Per the Chicago Sun-Times, “An autopsy conducted Sunday didn’t rule on the cause and manner of her death, with results pending further studies.”

If I respect Chicago police Superintendent Eddie Johnson for nothing else, I do grant kudos for his admission that he too was in a dark place, scattered with pieces of dire straits, before reaching out “late one night” to an assistant chief. He launched his police career in 1988 and, whether wittingly fused to his eventual dark experiences as a young policeman or not, describe features of chronic gunfire growing up in Chicago’s notoriously violent Cabrini Green neighborhood. He called the gunplay in Chicago “not normal.” Indeed! He also believes Chicago has a bum (gun) rap. He hears how terrible his police department is on the daily, which means his cops are also privy to such sentiments. (Incidentally, the comments section in that short vid colorize how Chicagoans feel about their police force, a small sampling of what CPD are subjected to.)

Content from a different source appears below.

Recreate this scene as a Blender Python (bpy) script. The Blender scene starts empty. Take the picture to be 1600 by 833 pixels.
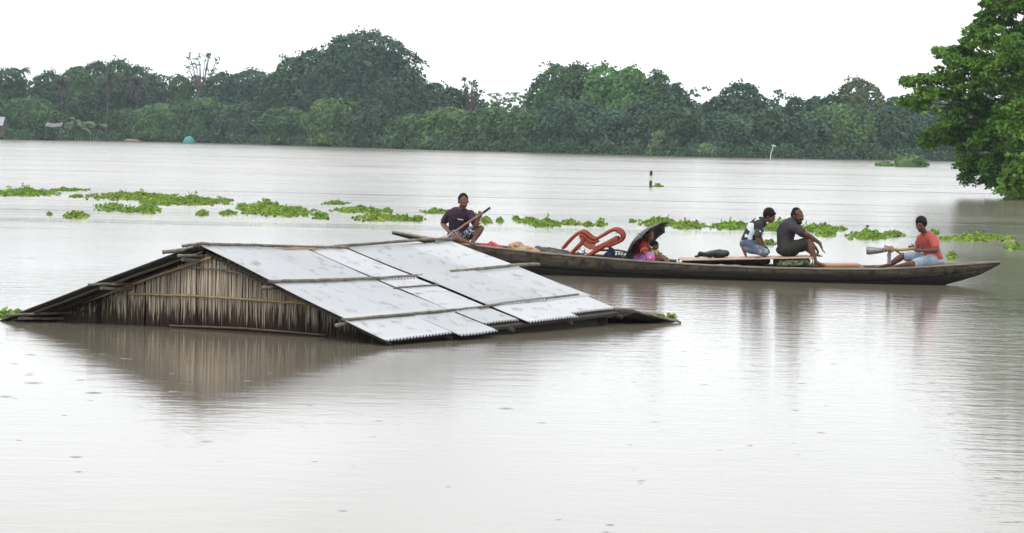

Psychology says if we are told something often enough, we start to believe it; the conditioning process. Is that the vehicle at work in Chicago, perhaps related to its string of suicide casualties stemming from the urban war the cops are battling among a resentful populace?

Professionally, Superintendent Johnson sought help years ago and now serves as the major urban metropolis’s top cop, having saved him from himself.